Numerical research on two typical flow structures and aerodynamic drag characteristics of blunt-nosed trains

This study aims to provide new insights into aerodynamic drag reduction for increasingly faster blunt-nosed trains, such as urban and freight trains. Specifically, this work investigates two distinctly different wake structures and associated aerodynamic drag of blunt-nosed trains.

Three typical cases of blunt-nosed trains with 1-, 2- and 3-m nose lengths are selected. The time-averaged and unsteady flow structures around the trains are analyzed using the improved delayed detached eddy simulation model and proper orthogonal decomposition method.
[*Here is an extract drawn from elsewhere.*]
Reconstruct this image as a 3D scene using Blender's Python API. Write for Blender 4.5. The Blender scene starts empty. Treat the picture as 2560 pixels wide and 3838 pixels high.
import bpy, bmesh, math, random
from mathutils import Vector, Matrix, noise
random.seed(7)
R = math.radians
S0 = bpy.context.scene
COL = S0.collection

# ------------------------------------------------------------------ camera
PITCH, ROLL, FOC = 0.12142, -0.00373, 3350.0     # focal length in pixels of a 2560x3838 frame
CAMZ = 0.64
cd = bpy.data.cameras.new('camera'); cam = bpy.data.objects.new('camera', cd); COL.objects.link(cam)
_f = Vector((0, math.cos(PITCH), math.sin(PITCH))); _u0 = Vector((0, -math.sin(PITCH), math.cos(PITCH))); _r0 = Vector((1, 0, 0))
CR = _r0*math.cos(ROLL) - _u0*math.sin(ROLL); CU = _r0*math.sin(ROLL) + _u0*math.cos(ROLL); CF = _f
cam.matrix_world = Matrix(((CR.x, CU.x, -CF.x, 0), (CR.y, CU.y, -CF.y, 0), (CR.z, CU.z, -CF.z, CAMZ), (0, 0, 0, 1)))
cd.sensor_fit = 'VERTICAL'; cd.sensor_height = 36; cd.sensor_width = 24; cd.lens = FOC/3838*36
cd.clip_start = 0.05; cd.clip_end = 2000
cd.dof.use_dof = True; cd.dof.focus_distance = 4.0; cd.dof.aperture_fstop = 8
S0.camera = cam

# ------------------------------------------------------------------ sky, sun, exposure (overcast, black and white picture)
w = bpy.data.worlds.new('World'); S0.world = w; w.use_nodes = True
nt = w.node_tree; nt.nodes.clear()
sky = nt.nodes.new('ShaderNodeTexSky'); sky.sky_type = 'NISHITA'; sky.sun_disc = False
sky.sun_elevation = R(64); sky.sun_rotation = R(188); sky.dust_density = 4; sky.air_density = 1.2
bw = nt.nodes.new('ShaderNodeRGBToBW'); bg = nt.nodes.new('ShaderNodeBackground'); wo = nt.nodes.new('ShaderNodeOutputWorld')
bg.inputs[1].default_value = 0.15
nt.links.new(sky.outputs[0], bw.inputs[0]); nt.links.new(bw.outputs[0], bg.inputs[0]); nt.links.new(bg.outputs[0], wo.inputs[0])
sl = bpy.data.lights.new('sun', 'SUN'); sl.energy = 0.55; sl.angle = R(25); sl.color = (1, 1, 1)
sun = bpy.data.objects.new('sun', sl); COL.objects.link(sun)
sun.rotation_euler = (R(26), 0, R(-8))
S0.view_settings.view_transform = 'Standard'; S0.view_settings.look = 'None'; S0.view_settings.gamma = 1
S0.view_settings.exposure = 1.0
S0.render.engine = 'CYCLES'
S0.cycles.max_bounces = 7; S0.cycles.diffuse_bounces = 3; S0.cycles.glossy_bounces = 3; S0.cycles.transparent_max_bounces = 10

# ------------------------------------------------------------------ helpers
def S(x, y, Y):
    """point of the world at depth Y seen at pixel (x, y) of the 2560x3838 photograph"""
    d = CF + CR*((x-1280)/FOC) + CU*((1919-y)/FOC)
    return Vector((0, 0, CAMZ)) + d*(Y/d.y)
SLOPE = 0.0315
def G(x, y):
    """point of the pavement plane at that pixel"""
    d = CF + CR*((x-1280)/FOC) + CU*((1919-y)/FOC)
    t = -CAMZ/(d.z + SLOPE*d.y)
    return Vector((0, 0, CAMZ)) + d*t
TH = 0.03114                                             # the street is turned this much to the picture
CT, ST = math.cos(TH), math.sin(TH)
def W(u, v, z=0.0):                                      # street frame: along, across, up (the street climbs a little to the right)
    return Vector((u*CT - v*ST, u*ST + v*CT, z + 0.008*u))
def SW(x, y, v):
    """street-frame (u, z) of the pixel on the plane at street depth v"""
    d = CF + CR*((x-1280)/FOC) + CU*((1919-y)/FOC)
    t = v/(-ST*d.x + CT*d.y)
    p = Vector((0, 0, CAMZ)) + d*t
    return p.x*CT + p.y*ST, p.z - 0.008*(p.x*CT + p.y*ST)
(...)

The simulation results indicate that for 2- and 3-m nose lengths, the flow separates at first and then reattaches to the slanted surface of the tail, with a pair of longitudinal vortices dominating the wake. In contrast, for the 1-m nose length case, the wake structure is characterized by complete separation, attributed to the larger curvature of the slanted tail surface. Consequently, the total time-averaged drag coefficient is reduced by 27.2% and 19.2% for the 1-m nose length case compared to the 2- and 3-m cases, respectively. Moreover, the predominant unsteady structures with Strouhal numbers St = 0.30 and St = 0.28 are detected in the near-wake of the 2- and 3-m nose length cases, respectively. These structures result from periodic vortex shedding at the lower slanted tail surface. In contrast, for the 1-m nose length case, the predominant unsteady structure with St = 0.19 is induced by the nearly periodic expansion and contraction of the upper bubbles.

Two distinctly different wake structures in blunt-nosed trains are identified. Unlike high-speed trains with longer, streamlined noses, for blunt-nosed trains, shorter nose lengths result in lower aerodynamic drag. Insights for reducing energy consumption in blunt-nosed trains are provided.